» DO THIS: Reproduce, exactly and in full, the lines from the one with "Recreate this scene" through the one with "S.camera = cam" in the data below; drop pictures.

» SUPPLIED DATA:
● ● ● ● ● ● ●

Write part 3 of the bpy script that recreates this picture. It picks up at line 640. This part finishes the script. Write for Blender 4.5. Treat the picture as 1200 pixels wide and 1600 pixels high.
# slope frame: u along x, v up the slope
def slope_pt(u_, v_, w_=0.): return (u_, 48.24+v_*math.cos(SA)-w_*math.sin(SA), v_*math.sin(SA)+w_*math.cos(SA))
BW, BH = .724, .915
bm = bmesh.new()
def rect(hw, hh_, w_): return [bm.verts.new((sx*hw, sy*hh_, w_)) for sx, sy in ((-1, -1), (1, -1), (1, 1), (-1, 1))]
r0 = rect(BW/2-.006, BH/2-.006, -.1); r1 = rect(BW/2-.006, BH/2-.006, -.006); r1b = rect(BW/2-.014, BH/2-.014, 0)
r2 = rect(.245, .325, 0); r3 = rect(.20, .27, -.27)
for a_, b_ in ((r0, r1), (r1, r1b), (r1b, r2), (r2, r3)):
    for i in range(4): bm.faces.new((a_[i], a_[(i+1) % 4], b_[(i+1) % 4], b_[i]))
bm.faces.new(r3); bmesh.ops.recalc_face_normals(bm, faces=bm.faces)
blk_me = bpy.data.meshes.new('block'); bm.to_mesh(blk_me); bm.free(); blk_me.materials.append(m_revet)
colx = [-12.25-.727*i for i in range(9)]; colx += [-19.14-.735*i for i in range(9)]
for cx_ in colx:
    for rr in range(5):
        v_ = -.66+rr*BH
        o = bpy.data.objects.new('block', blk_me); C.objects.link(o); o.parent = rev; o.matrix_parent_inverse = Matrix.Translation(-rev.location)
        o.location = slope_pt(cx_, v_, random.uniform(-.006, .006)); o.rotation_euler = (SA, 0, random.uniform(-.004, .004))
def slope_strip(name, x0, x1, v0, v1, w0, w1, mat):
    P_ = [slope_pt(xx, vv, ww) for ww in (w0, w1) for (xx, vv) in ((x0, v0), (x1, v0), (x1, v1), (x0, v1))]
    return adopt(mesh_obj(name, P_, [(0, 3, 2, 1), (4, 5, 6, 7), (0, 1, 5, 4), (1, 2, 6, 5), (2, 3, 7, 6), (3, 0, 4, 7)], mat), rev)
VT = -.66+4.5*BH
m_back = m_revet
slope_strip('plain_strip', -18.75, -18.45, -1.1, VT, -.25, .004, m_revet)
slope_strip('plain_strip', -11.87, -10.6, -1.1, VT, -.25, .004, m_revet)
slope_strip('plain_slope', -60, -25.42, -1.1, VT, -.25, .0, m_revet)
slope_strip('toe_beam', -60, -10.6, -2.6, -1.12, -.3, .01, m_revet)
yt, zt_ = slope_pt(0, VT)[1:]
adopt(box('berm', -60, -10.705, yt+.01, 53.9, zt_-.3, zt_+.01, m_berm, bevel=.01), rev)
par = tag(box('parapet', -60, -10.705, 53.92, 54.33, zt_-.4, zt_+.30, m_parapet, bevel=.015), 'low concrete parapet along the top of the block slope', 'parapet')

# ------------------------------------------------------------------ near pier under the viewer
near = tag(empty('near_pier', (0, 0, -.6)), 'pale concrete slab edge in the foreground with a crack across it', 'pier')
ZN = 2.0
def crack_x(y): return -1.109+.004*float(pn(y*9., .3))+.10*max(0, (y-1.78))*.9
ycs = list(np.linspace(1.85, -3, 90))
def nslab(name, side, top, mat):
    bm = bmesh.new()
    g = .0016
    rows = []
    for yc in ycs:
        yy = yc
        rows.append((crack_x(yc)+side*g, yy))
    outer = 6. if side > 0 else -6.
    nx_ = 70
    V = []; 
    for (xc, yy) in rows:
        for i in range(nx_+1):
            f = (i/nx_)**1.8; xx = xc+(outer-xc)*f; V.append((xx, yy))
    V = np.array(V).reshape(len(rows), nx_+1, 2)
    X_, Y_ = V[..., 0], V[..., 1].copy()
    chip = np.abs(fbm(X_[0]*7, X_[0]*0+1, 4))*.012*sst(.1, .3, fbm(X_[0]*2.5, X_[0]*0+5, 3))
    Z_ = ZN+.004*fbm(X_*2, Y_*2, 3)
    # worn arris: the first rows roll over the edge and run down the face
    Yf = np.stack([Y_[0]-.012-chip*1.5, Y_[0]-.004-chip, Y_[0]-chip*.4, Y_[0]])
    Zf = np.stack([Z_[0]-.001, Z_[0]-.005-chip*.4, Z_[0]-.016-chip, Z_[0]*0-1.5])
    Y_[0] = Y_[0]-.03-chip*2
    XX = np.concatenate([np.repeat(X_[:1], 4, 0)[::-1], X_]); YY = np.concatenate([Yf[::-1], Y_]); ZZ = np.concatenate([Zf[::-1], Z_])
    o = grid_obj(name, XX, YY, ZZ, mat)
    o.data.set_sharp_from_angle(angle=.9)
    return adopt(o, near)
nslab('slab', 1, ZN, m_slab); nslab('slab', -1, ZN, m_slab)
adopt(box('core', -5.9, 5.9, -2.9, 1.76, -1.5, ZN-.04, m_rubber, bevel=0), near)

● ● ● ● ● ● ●

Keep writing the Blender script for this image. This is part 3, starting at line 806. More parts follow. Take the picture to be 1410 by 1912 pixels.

● ● ● ● ● ● ●

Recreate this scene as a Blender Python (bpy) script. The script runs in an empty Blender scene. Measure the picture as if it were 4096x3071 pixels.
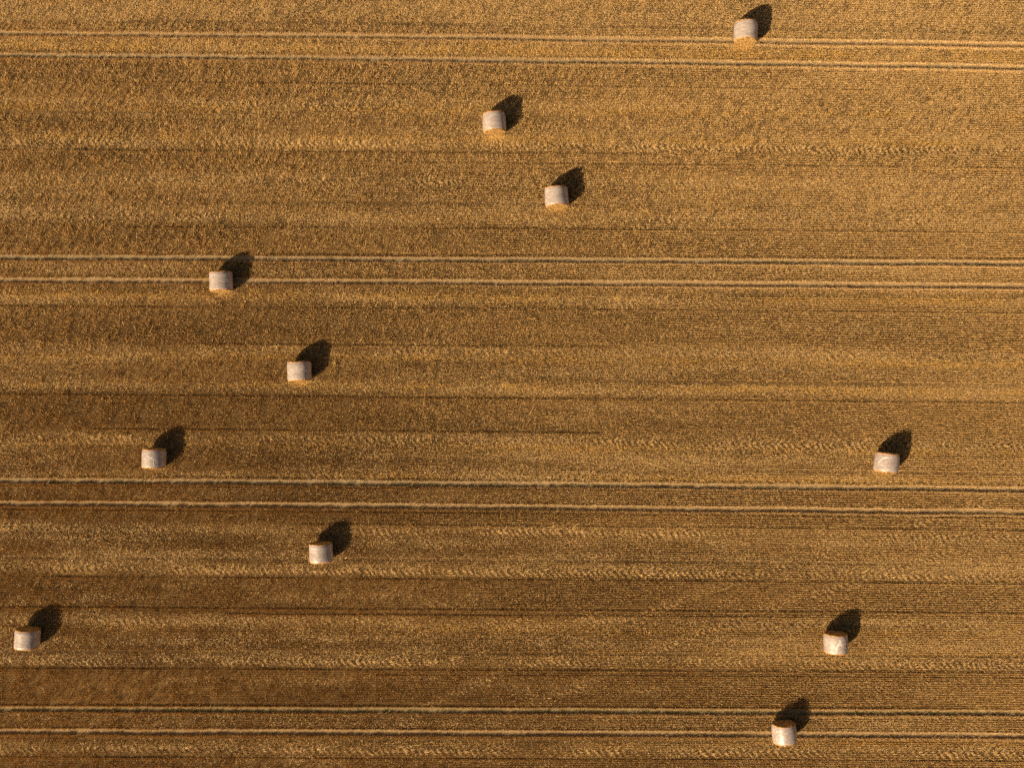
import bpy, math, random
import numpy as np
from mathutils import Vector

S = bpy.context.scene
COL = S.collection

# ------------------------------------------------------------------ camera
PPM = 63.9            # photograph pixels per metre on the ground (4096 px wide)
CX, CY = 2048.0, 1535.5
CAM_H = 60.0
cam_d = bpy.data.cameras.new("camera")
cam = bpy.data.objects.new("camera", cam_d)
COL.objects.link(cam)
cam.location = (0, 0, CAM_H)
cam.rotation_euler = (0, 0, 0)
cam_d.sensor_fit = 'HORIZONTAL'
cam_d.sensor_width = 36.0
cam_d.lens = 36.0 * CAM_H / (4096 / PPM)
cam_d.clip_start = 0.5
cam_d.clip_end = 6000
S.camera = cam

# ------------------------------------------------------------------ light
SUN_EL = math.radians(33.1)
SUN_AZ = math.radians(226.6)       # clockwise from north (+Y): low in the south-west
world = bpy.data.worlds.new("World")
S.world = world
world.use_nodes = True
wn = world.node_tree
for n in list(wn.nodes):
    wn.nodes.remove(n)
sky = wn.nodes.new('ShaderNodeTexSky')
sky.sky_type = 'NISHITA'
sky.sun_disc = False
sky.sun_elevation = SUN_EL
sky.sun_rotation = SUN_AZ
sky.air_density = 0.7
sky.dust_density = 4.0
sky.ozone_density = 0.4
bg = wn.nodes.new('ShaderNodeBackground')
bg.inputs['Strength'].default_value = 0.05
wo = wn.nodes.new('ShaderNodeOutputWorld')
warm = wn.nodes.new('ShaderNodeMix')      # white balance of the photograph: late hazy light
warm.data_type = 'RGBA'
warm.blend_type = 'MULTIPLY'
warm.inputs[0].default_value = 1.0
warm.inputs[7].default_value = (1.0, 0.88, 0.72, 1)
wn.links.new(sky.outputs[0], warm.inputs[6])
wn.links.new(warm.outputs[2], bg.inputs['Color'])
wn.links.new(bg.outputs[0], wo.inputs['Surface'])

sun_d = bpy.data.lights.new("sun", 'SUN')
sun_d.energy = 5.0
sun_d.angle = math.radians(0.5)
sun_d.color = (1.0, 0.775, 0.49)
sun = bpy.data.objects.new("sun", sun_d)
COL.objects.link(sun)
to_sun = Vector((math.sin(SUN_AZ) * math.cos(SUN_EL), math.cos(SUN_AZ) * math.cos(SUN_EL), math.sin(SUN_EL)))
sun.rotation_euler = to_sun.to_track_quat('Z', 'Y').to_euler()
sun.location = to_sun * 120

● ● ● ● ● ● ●

» WORKED SOLUTION:
Recreate this scene as a Blender Python (bpy) script. The script runs in an empty Blender scene. Measure the picture as if it were 4096x3071 pixels.
import bpy, math, random
import numpy as np
from mathutils import Vector

S = bpy.context.scene
COL = S.collection

# ------------------------------------------------------------------ camera
PPM = 63.9            # photograph pixels per metre on the ground (4096 px wide)
CX, CY = 2048.0, 1535.5
CAM_H = 60.0
cam_d = bpy.data.cameras.new("camera")
cam = bpy.data.objects.new("camera", cam_d)
COL.objects.link(cam)
cam.location = (0, 0, CAM_H)
cam.rotation_euler = (0, 0, 0)
cam_d.sensor_fit = 'HORIZONTAL'
cam_d.sensor_width = 36.0
cam_d.lens = 36.0 * CAM_H / (4096 / PPM)
cam_d.clip_start = 0.5
cam_d.clip_end = 6000
S.camera = cam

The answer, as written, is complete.